Knowledge@Wharton: In terms of team leadership, is a collaborative approach better? Or does it depend on the situation?

Snow: ‘It depends’ is probably the most frustrating answer. But it does depend on the size of the group, the makeup of the group and the stakes. If you have a large group, you are going to need somebody to make the call. You can’t have consensus on everything, and consensus would be bad. But you are going to need to be able to explore ideas, explore solutions, get as many diverse inputs as you can that are relevant to your process, and maybe some that are irrelevant so that you can explore new intellectual territory. But at some point, someone needs to say, ‘OK, done is better than perfect. We need to move forward.’ That is harder to do in a big group, so we need leaders to be decision-makers.

We also need to stop thinking of the leader as the hero. Historically, leaders have been the big strong one that can go to battle and be stoic and not change, and that helps us feel safe. That doesn’t work in business anymore. But we tend to promote people who look like that, we tend to vote for people who seem like they are strong and stoic, and that is not good. The leader needs to be someone who is comfortable leading from the shadows if necessary, who sees their role as unlocking the creativity and potential in their people, who sees their job as making the team smarter than they are. That means you don’t have to be out in front, you don’t have to be the smartest person.

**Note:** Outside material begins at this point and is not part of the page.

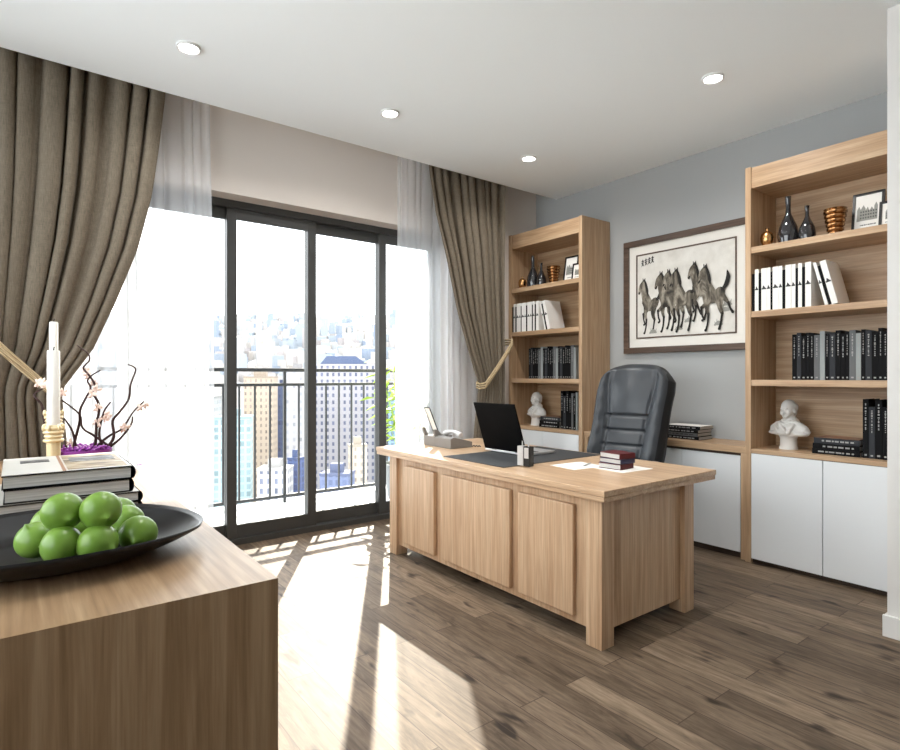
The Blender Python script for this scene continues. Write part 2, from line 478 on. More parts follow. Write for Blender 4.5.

The little bit I explored about sports and dream teams, this came out really clearly in some research by Sam Walker, who looked at the greatest sports dynasties in history and found that they had a pattern where the captain of the team was never the lead scorer. Or the captain of the team was the one who was willing to sacrifice to set the example, to be vulnerable, to push back, to have the hard conversations, and didn’t care about the glory. Whether the team is big or small, I think that is the role of the leader.

Knowledge@Wharton: You are the co-founder of Contently. How did writing this book affect your approach with your own company?

Snow: A lot of the research that I was learning, a lot of the conclusions that I was coming to, I workshopped those at my company. I would get up and do these lunch talks where I would present in oral form the things that I was studying and learning, and I would get feedback. That was a big part of it.

But the most rewarding thing is that we had something special going on at the company, and part of it was this band of misfits thing. We were pretty good at debating and not getting personal about things. Recognizing that I was writing about some of the things that came naturally to us was rewarding. But there were some things that I was a little more horrified about: the way we were talking about ‘culture fit’ and really creating ‘cult fit’; the way that, as we got bigger, we were serious about getting people who are the same as us. We realized that was wrong. What has made this special is the fact that we are not the same.

I banned the word culture fit, and people now have to say culture add. And you can’t say culture add as a euphemism for culture fit. But even that little bit primes you to remember that what we’re looking for when we’re hiring is not someone who reminds me of me, someone I get along with, but someone who is going to give me something that I don’t have on my team.

It has also changed the questions we ask in hiring. We are much bigger about asking people for their stories. We ask questions about the times you’ve changed your mind in your life when it was hard, lessons you have learned, what you read, things that evoke stories about a human’s journey that can help us understand what different things these people are bringing. Because any smart person can answer the right questions in an interview, but that is not the most important part anymore.